I know I easily add a web service or ping check (either external or internal) using the DNS resolvable hostnames and collect both up-time and response times depending on what check I create.
My concern is that since it is going through the load balancer (and potentially hitting different nodes each time or even the same node every time if affinity is turned on), I would not have statistics on up-time and responsiveness of each node.
How should I go about collecting this additional data?
One approach would be adding additional steps to the check to check each node. But would I be recording individual node data or just the check as a whole? What about name resolution? The original abc.company.com resolves to the load balancer ip. How do you target the individual node ip? (Remember, host header is still needed for IIS to know which web app (app pool), the request is for.)
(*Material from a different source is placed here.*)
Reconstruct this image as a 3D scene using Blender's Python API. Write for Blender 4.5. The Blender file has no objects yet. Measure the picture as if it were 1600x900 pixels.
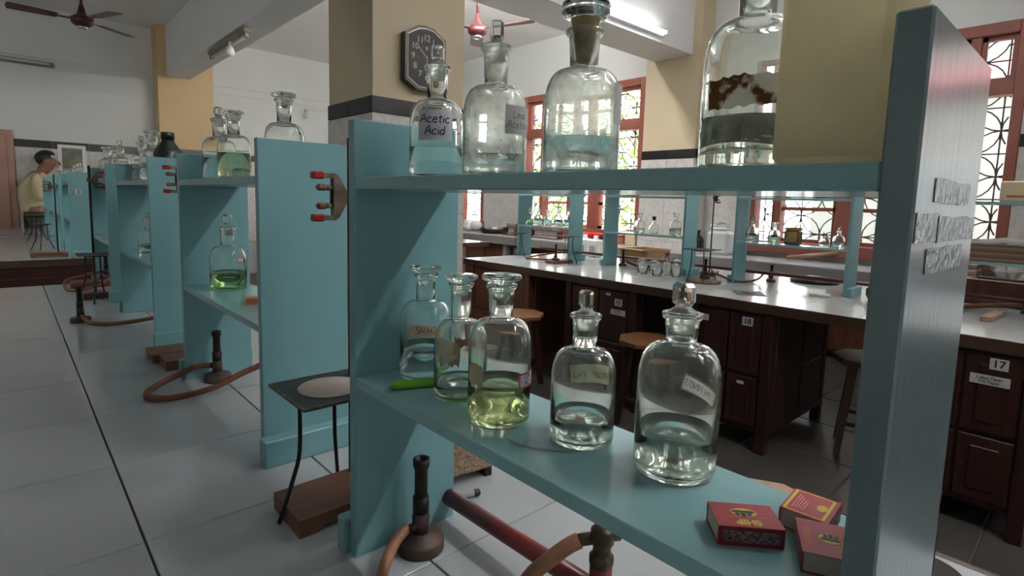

Can I set up multiple collectors in the same location where the collector has a local host entry to override the load balance ip with one node ip? (1 collector targets 1 node) Can a single step in a multi-step check use different collectors? I guess I could define multiple checks with each check using a different collector that targets a different node... But how does that impact license count usage? (I assume each one takes up a license.)
Thanks for any info you can provide.